Τρίτη 17 Μαΐου 2016

European Central Bank faces renewed pressure in Germany


16/5/2016

Group files complaint at highest court over mass bond-buying programme

The European Central Bank has come under renewed pressure in Germany, after a group of academics and business people filed a complaint at the country’s highest court over the monetary policymakers’ mass bond-buying programme.

The ECB has faced repeated criticism from the economic and political establishment in the eurozone’s largest economy over the policies it has adopted to fight the threat of falling prices.

Senior figures in Berlin claim that the bank is expropriating money from the country’s savers and stoking the rise of rightwing nationalism with its actions. Wolfgang Schäuble, Germany’s finance minister, has claimed the ECB’s low interest rates were responsible for 50 per cent of the recent gains made in local elections by the nationalist Alternative for Germany party.

The German newspaper Welt am Sonntag reported that the complaint, the latest in a series of legal attacks on ECB policy, was about whether the bond-buying programme, dubbed quantitative easing, exceeds the central bank’s mandate to stabilise inflation.

Much of the German criticism has focused on the QE programme, under which central bankers in the single currency area are buying about €80bn of mostly government bonds each month.

All of the major central banks have unleashed quantitative easing to combat the side effects of the global economic crisis on growth and inflation. The ECB was late to deploy the policy, in part because of opposition in Germany to the central bank purchasing the bonds of more troubled eurozone member states.

The programme was launched in January 2015, but inflation has continued to fall short of the central bank’s target for price stability. In the eurozone, prices fell 0.2 per cent in the year to April, well short of the rise in prices of below but close to 2 per cent that the ECB targets.

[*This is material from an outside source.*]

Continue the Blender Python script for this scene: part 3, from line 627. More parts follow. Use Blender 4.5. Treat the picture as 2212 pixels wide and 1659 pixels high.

The German Constitutional Court, the highest court in the country, is also trying to decide whether to rule against a more controversial bond-buying programme, the Outright Monetary Transactions scheme, under which the central bank can buy government bonds in potentially unlimited quantities to combat soaring borrowing costs for eurozone member states triggered by panic in financial markets.

The European Court of Justice, to which the Constitutional Court referred the earlier complaint on the OMT, ruled in favour of the ECB.

The latest complaint over the QE programme faces an even tougher challenge than the OMT. The ECB attempted to alleviate criticism of the policy in Germany by designing the programme in a way that made national central banks responsible for any losses incurred on their own government’s bonds.

While the two German members of the ECB’s governing council — Bundesbank president Jens Weidmann and ECB executive board member Sabine Lautenschläger — opposed the latest bond-buying scheme on the grounds that the risk of a prolonged bout of low inflation was small, both agreed that the programme was legal.

The business people and academics who filed the complaint argue that the programme is neither necessary nor appropriate, according to Welt am Sonntag, and say a recent expansion of the programme to include purchases of high-quality corporate debt discriminates against smaller businesses, which tend not to issue bonds.